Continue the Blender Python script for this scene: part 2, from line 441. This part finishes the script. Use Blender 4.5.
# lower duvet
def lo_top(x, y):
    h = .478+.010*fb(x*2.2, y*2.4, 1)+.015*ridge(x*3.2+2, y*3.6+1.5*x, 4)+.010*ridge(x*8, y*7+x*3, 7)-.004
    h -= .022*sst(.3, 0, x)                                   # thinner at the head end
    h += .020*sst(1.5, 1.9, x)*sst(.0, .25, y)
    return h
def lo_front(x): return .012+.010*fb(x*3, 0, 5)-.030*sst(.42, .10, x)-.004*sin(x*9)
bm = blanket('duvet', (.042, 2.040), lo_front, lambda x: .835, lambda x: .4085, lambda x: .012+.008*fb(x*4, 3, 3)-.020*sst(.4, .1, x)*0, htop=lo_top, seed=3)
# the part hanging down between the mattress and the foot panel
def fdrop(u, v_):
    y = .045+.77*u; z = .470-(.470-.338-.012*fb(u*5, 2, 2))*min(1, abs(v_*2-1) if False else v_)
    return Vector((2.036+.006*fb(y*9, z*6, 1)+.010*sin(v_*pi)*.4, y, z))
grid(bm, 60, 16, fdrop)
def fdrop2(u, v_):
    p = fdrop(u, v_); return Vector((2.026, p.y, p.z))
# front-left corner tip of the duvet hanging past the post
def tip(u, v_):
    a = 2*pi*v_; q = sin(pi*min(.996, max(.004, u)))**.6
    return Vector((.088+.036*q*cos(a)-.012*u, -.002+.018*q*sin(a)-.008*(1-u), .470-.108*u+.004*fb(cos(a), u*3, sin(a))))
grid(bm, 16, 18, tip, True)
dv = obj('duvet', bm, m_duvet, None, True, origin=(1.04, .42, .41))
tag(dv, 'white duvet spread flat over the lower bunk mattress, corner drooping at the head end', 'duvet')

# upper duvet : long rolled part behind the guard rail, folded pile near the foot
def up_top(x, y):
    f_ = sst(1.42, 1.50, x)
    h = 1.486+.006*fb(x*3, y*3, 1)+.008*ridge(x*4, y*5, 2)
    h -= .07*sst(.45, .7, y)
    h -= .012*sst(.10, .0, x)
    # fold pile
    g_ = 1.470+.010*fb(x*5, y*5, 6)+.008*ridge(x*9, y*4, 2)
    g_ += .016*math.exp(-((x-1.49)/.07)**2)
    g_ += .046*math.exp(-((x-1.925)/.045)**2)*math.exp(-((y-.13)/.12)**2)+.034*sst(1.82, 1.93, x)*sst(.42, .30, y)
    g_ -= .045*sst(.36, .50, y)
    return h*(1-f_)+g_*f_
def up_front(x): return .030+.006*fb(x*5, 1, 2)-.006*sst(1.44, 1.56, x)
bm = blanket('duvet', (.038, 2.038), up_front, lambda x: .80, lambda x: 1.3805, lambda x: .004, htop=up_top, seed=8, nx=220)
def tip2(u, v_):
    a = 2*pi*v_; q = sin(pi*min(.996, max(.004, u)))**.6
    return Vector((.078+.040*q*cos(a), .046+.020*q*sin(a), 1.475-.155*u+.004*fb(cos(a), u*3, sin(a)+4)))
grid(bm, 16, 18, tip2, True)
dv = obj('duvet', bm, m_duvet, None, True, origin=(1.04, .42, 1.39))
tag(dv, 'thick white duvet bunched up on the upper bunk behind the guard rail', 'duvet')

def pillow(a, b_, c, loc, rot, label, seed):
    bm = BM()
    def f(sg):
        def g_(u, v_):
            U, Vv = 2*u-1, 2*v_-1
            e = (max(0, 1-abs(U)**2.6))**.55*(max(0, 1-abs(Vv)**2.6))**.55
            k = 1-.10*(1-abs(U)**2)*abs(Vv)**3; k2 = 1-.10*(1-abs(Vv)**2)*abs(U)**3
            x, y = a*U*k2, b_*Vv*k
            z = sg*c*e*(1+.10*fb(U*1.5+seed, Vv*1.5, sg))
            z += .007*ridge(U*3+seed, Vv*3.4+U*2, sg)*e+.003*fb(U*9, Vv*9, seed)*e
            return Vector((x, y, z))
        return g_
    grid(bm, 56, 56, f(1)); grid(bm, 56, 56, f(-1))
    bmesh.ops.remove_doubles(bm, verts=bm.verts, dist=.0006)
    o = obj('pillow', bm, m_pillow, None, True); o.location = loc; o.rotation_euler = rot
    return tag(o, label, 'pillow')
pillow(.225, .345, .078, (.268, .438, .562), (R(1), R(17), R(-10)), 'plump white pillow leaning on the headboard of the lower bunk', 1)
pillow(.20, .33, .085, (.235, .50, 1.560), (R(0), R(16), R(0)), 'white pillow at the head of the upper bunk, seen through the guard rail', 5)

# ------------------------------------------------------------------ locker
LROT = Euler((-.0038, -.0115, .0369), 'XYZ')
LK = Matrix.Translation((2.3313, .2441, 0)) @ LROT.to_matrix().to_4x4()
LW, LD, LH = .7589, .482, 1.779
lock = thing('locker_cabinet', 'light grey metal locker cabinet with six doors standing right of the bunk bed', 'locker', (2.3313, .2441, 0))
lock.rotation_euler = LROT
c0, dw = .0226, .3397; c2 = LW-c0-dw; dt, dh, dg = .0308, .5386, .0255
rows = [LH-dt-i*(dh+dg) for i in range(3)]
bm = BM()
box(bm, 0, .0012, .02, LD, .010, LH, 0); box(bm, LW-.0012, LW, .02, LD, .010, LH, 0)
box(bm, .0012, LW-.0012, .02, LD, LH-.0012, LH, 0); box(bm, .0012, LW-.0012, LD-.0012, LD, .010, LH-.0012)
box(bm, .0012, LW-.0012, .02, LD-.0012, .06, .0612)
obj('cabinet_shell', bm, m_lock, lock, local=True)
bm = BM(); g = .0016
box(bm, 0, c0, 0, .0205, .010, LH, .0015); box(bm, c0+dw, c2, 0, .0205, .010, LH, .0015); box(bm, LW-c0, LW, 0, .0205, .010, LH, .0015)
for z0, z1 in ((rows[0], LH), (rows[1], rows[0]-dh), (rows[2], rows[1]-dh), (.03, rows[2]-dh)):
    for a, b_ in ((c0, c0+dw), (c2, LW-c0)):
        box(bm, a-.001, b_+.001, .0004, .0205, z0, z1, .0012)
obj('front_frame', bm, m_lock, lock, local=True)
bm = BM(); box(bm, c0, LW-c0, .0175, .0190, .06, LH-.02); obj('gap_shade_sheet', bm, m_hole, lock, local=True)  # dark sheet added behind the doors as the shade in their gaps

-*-

#### [Aim of the exercise]
Retype the listing above in full, with no alterations.

#### [Task answer]
Continue the Blender Python script for this scene: part 2, from line 441. This part finishes the script. Use Blender 4.5.
# lower duvet
def lo_top(x, y):
    h = .478+.010*fb(x*2.2, y*2.4, 1)+.015*ridge(x*3.2+2, y*3.6+1.5*x, 4)+.010*ridge(x*8, y*7+x*3, 7)-.004
    h -= .022*sst(.3, 0, x)                                   # thinner at the head end
    h += .020*sst(1.5, 1.9, x)*sst(.0, .25, y)
    return h
def lo_front(x): return .012+.010*fb(x*3, 0, 5)-.030*sst(.42, .10, x)-.004*sin(x*9)
bm = blanket('duvet', (.042, 2.040), lo_front, lambda x: .835, lambda x: .4085, lambda x: .012+.008*fb(x*4, 3, 3)-.020*sst(.4, .1, x)*0, htop=lo_top, seed=3)
# the part hanging down between the mattress and the foot panel
def fdrop(u, v_):
    y = .045+.77*u; z = .470-(.470-.338-.012*fb(u*5, 2, 2))*min(1, abs(v_*2-1) if False else v_)
    return Vector((2.036+.006*fb(y*9, z*6, 1)+.010*sin(v_*pi)*.4, y, z))
grid(bm, 60, 16, fdrop)
def fdrop2(u, v_):
    p = fdrop(u, v_); return Vector((2.026, p.y, p.z))
# front-left corner tip of the duvet hanging past the post
def tip(u, v_):
    a = 2*pi*v_; q = sin(pi*min(.996, max(.004, u)))**.6
    return Vector((.088+.036*q*cos(a)-.012*u, -.002+.018*q*sin(a)-.008*(1-u), .470-.108*u+.004*fb(cos(a), u*3, sin(a))))
grid(bm, 16, 18, tip, True)
dv = obj('duvet', bm, m_duvet, None, True, origin=(1.04, .42, .41))
tag(dv, 'white duvet spread flat over the lower bunk mattress, corner drooping at the head end', 'duvet')

# upper duvet : long rolled part behind the guard rail, folded pile near the foot
def up_top(x, y):
    f_ = sst(1.42, 1.50, x)
    h = 1.486+.006*fb(x*3, y*3, 1)+.008*ridge(x*4, y*5, 2)
    h -= .07*sst(.45, .7, y)
    h -= .012*sst(.10, .0, x)
    # fold pile
    g_ = 1.470+.010*fb(x*5, y*5, 6)+.008*ridge(x*9, y*4, 2)
    g_ += .016*math.exp(-((x-1.49)/.07)**2)
    g_ += .046*math.exp(-((x-1.925)/.045)**2)*math.exp(-((y-.13)/.12)**2)+.034*sst(1.82, 1.93, x)*sst(.42, .30, y)
    g_ -= .045*sst(.36, .50, y)
    return h*(1-f_)+g_*f_
def up_front(x): return .030+.006*fb(x*5, 1, 2)-.006*sst(1.44, 1.56, x)
bm = blanket('duvet', (.038, 2.038), up_front, lambda x: .80, lambda x: 1.3805, lambda x: .004, htop=up_top, seed=8, nx=220)
def tip2(u, v_):
    a = 2*pi*v_; q = sin(pi*min(.996, max(.004, u)))**.6
    return Vector((.078+.040*q*cos(a), .046+.020*q*sin(a), 1.475-.155*u+.004*fb(cos(a), u*3, sin(a)+4)))
grid(bm, 16, 18, tip2, True)
dv = obj('duvet', bm, m_duvet, None, True, origin=(1.04, .42, 1.39))
tag(dv, 'thick white duvet bunched up on the upper bunk behind the guard rail', 'duvet')

def pillow(a, b_, c, loc, rot, label, seed):
    bm = BM()
    def f(sg):
        def g_(u, v_):
            U, Vv = 2*u-1, 2*v_-1
            e = (max(0, 1-abs(U)**2.6))**.55*(max(0, 1-abs(Vv)**2.6))**.55
            k = 1-.10*(1-abs(U)**2)*abs(Vv)**3; k2 = 1-.10*(1-abs(Vv)**2)*abs(U)**3
            x, y = a*U*k2, b_*Vv*k
            z = sg*c*e*(1+.10*fb(U*1.5+seed, Vv*1.5, sg))
            z += .007*ridge(U*3+seed, Vv*3.4+U*2, sg)*e+.003*fb(U*9, Vv*9, seed)*e
            return Vector((x, y, z))
        return g_
    grid(bm, 56, 56, f(1)); grid(bm, 56, 56, f(-1))
    bmesh.ops.remove_doubles(bm, verts=bm.verts, dist=.0006)
    o = obj('pillow', bm, m_pillow, None, True); o.location = loc; o.rotation_euler = rot
    return tag(o, label, 'pillow')
pillow(.225, .345, .078, (.268, .438, .562), (R(1), R(17), R(-10)), 'plump white pillow leaning on the headboard of the lower bunk', 1)
pillow(.20, .33, .085, (.235, .50, 1.560), (R(0), R(16), R(0)), 'white pillow at the head of the upper bunk, seen through the guard rail', 5)

# ------------------------------------------------------------------ locker
LROT = Euler((-.0038, -.0115, .0369), 'XYZ')
LK = Matrix.Translation((2.3313, .2441, 0)) @ LROT.to_matrix().to_4x4()
LW, LD, LH = .7589, .482, 1.779
lock = thing('locker_cabinet', 'light grey metal locker cabinet with six doors standing right of the bunk bed', 'locker', (2.3313, .2441, 0))
lock.rotation_euler = LROT
c0, dw = .0226, .3397; c2 = LW-c0-dw; dt, dh, dg = .0308, .5386, .0255
rows = [LH-dt-i*(dh+dg) for i in range(3)]
bm = BM()
box(bm, 0, .0012, .02, LD, .010, LH, 0); box(bm, LW-.0012, LW, .02, LD, .010, LH, 0)
box(bm, .0012, LW-.0012, .02, LD, LH-.0012, LH, 0); box(bm, .0012, LW-.0012, LD-.0012, LD, .010, LH-.0012)
box(bm, .0012, LW-.0012, .02, LD-.0012, .06, .0612)
obj('cabinet_shell', bm, m_lock, lock, local=True)
bm = BM(); g = .0016
box(bm, 0, c0, 0, .0205, .010, LH, .0015); box(bm, c0+dw, c2, 0, .0205, .010, LH, .0015); box(bm, LW-c0, LW, 0, .0205, .010, LH, .0015)
for z0, z1 in ((rows[0], LH), (rows[1], rows[0]-dh), (rows[2], rows[1]-dh), (.03, rows[2]-dh)):
    for a, b_ in ((c0, c0+dw), (c2, LW-c0)):
        box(bm, a-.001, b_+.001, .0004, .0205, z0, z1, .0012)
obj('front_frame', bm, m_lock, lock, local=True)
bm = BM(); box(bm, c0, LW-c0, .0175, .0190, .06, LH-.02); obj('gap_shade_sheet', bm, m_hole, lock, local=True)  # dark sheet added behind the doors as the shade in their gaps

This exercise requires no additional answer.